Conroy marked Feeley and when the Roscommon man started jumping up the road, and Paul Kennedy (Skyline Cadence) likewise, the Bray Wheelers teenager got into one move with both of them.

They began to ride away from the rest of the field around the halfway point of the race and were never caught.

Unfortunately for Kennedy, though he believed he could take a lap out on the short circuit after a puncture, that was not the case. And he was informed by the commissaires he could not contest the finish.

Conroy and Feeley needed a photo finish to be separated on the line, but the verdict went to the young Bray rider; a major feather in his cap and a big confidence-booster.

“I was saying to myself ‘thank God, I might be actually good at this’,” Conroy laughs reflecting on the win. But not so long ago he was a long way from winning – even riding – bike races.

“I took it up again over lockdown, but it was always kinda there,” he said of rediscovering his love for the bike in recent years after being introduced to cycling by his father, former top rider Donie Conroy, when he was in national school.

“I started at the Community Games, which was cycling on grass. So, really, that was the only thing I did when I was much younger. But I always had the support at home, to do any sport,” said Conroy, a personal trainer from Rathdrum.

“I was also doing cross country running for most of the time I was in secondary school so I only got back into cycling in transition year, in 2020. And then my first proper season of racing was 2022 as a second-year junior.”

While Conroy has now taken his first win against the A1s, the potential has been clear for a while. He won the opening stage of the Charleville Two Day two years ago, holding yellow in the TT only to lose it on the third and final stage.

This year there have also been some very strong performances, with 4th in the Newbridge GP and a solid 16th on the third stage of Dornan Rás Mumhan at Easter.
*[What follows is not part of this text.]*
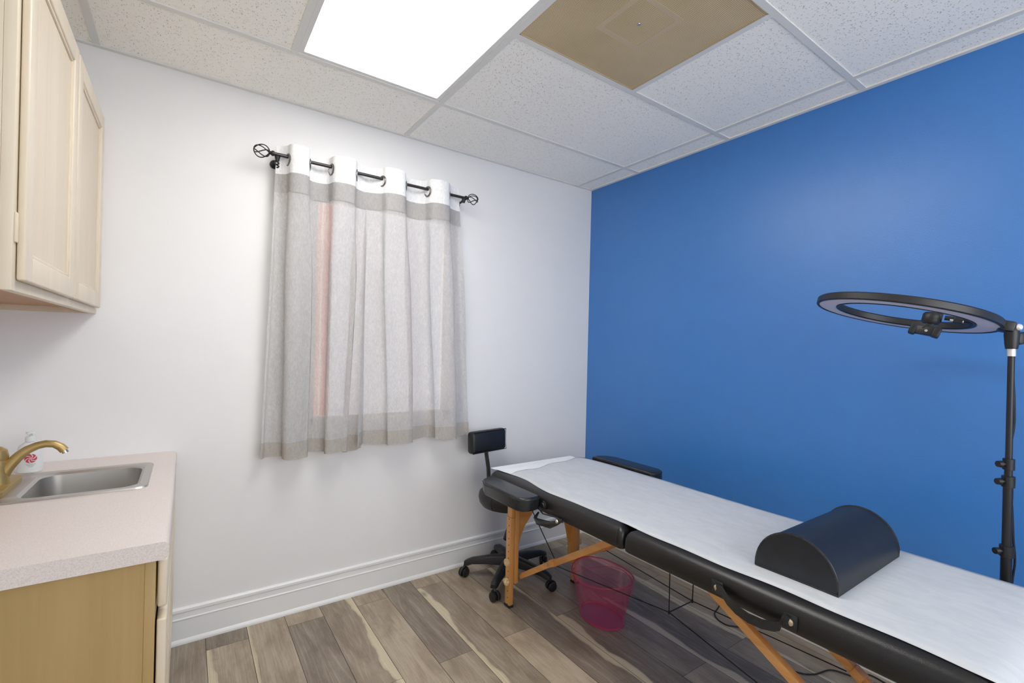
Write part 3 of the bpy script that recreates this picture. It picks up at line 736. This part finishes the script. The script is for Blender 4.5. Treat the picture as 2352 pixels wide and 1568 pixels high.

Last weekend he was 12th in the Donal Crowley Memorial in Co Cork, the second round of the Cycling Ireland National Road Series.

Now being coached by Aidan Hammond, a former top A1 rider with Orwell Wheelers, Conroy said that guidance was very important to him, both in terms of training, positioning in races and tactics generally. “And the same goes for my dad as well, he always chips in with the tactics end of things.”

Now that his club Bray Wheelers is putting a team into the Rás, Conroy said there was “great momentum” behind that effort and he would love to get a result on a stage.